__Task directions__
Repeat the material exactly as it appears.
# start of Supplied material
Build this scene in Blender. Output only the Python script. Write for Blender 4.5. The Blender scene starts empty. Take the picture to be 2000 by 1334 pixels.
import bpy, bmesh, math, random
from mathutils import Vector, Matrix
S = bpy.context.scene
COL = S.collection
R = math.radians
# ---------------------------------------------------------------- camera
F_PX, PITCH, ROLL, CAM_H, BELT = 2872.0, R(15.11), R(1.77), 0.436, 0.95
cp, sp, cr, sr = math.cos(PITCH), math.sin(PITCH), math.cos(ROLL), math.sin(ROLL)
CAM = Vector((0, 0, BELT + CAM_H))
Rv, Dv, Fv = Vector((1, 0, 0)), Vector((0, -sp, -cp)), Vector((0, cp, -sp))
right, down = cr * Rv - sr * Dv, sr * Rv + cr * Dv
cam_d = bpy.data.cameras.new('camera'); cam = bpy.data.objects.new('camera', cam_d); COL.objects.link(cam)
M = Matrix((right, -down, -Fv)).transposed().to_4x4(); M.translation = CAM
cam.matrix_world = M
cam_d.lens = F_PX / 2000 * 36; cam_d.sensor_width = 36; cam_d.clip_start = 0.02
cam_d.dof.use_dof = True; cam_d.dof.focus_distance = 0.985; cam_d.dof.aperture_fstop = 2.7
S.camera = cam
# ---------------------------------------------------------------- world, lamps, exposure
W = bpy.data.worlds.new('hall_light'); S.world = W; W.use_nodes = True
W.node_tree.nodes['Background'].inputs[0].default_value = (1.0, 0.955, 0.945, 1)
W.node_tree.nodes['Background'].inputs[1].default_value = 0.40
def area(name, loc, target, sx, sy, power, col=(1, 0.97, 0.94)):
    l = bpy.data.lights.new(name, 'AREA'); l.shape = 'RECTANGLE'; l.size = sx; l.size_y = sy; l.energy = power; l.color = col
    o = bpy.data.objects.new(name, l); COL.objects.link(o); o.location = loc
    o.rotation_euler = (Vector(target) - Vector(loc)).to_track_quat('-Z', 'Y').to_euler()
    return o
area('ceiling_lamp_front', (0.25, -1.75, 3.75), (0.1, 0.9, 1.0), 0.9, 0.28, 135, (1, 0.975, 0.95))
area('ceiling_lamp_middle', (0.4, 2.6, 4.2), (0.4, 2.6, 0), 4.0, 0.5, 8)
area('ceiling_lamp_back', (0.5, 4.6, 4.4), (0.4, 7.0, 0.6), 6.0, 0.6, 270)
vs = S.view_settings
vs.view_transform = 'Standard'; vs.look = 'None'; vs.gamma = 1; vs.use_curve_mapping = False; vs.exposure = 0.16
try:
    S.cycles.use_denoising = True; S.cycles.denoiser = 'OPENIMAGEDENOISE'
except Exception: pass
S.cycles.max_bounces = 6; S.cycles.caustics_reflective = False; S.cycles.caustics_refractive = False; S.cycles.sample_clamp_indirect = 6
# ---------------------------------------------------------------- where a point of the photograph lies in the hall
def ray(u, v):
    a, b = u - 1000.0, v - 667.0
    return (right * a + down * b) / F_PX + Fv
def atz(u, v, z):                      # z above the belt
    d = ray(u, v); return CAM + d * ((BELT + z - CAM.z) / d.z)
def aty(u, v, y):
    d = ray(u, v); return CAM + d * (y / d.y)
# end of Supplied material
__Response for this exercise__
Build this scene in Blender. Output only the Python script. Write for Blender 4.5. The Blender scene starts empty. Take the picture to be 2000 by 1334 pixels.
import bpy, bmesh, math, random
from mathutils import Vector, Matrix
S = bpy.context.scene
COL = S.collection
R = math.radians
# ---------------------------------------------------------------- camera
F_PX, PITCH, ROLL, CAM_H, BELT = 2872.0, R(15.11), R(1.77), 0.436, 0.95
cp, sp, cr, sr = math.cos(PITCH), math.sin(PITCH), math.cos(ROLL), math.sin(ROLL)
CAM = Vector((0, 0, BELT + CAM_H))
Rv, Dv, Fv = Vector((1, 0, 0)), Vector((0, -sp, -cp)), Vector((0, cp, -sp))
right, down = cr * Rv - sr * Dv, sr * Rv + cr * Dv
cam_d = bpy.data.cameras.new('camera'); cam = bpy.data.objects.new('camera', cam_d); COL.objects.link(cam)
M = Matrix((right, -down, -Fv)).transposed().to_4x4(); M.translation = CAM
cam.matrix_world = M
cam_d.lens = F_PX / 2000 * 36; cam_d.sensor_width = 36; cam_d.clip_start = 0.02
cam_d.dof.use_dof = True; cam_d.dof.focus_distance = 0.985; cam_d.dof.aperture_fstop = 2.7
S.camera = cam
# ---------------------------------------------------------------- world, lamps, exposure
W = bpy.data.worlds.new('hall_light'); S.world = W; W.use_nodes = True
W.node_tree.nodes['Background'].inputs[0].default_value = (1.0, 0.955, 0.945, 1)
W.node_tree.nodes['Background'].inputs[1].default_value = 0.40
def area(name, loc, target, sx, sy, power, col=(1, 0.97, 0.94)):
    l = bpy.data.lights.new(name, 'AREA'); l.shape = 'RECTANGLE'; l.size = sx; l.size_y = sy; l.energy = power; l.color = col
    o = bpy.data.objects.new(name, l); COL.objects.link(o); o.location = loc
    o.rotation_euler = (Vector(target) - Vector(loc)).to_track_quat('-Z', 'Y').to_euler()
    return o
area('ceiling_lamp_front', (0.25, -1.75, 3.75), (0.1, 0.9, 1.0), 0.9, 0.28, 135, (1, 0.975, 0.95))
area('ceiling_lamp_middle', (0.4, 2.6, 4.2), (0.4, 2.6, 0), 4.0, 0.5, 8)
area('ceiling_lamp_back', (0.5, 4.6, 4.4), (0.4, 7.0, 0.6), 6.0, 0.6, 270)
vs = S.view_settings
vs.view_transform = 'Standard'; vs.look = 'None'; vs.gamma = 1; vs.use_curve_mapping = False; vs.exposure = 0.16
try:
    S.cycles.use_denoising = True; S.cycles.denoiser = 'OPENIMAGEDENOISE'
except Exception: pass
S.cycles.max_bounces = 6; S.cycles.caustics_reflective = False; S.cycles.caustics_refractive = False; S.cycles.sample_clamp_indirect = 6
# ---------------------------------------------------------------- where a point of the photograph lies in the hall
def ray(u, v):
    a, b = u - 1000.0, v - 667.0
    return (right * a + down * b) / F_PX + Fv
def atz(u, v, z):                      # z above the belt
    d = ray(u, v); return CAM + d * ((BELT + z - CAM.z) / d.z)
def aty(u, v, y):
    d = ray(u, v); return CAM + d * (y / d.y)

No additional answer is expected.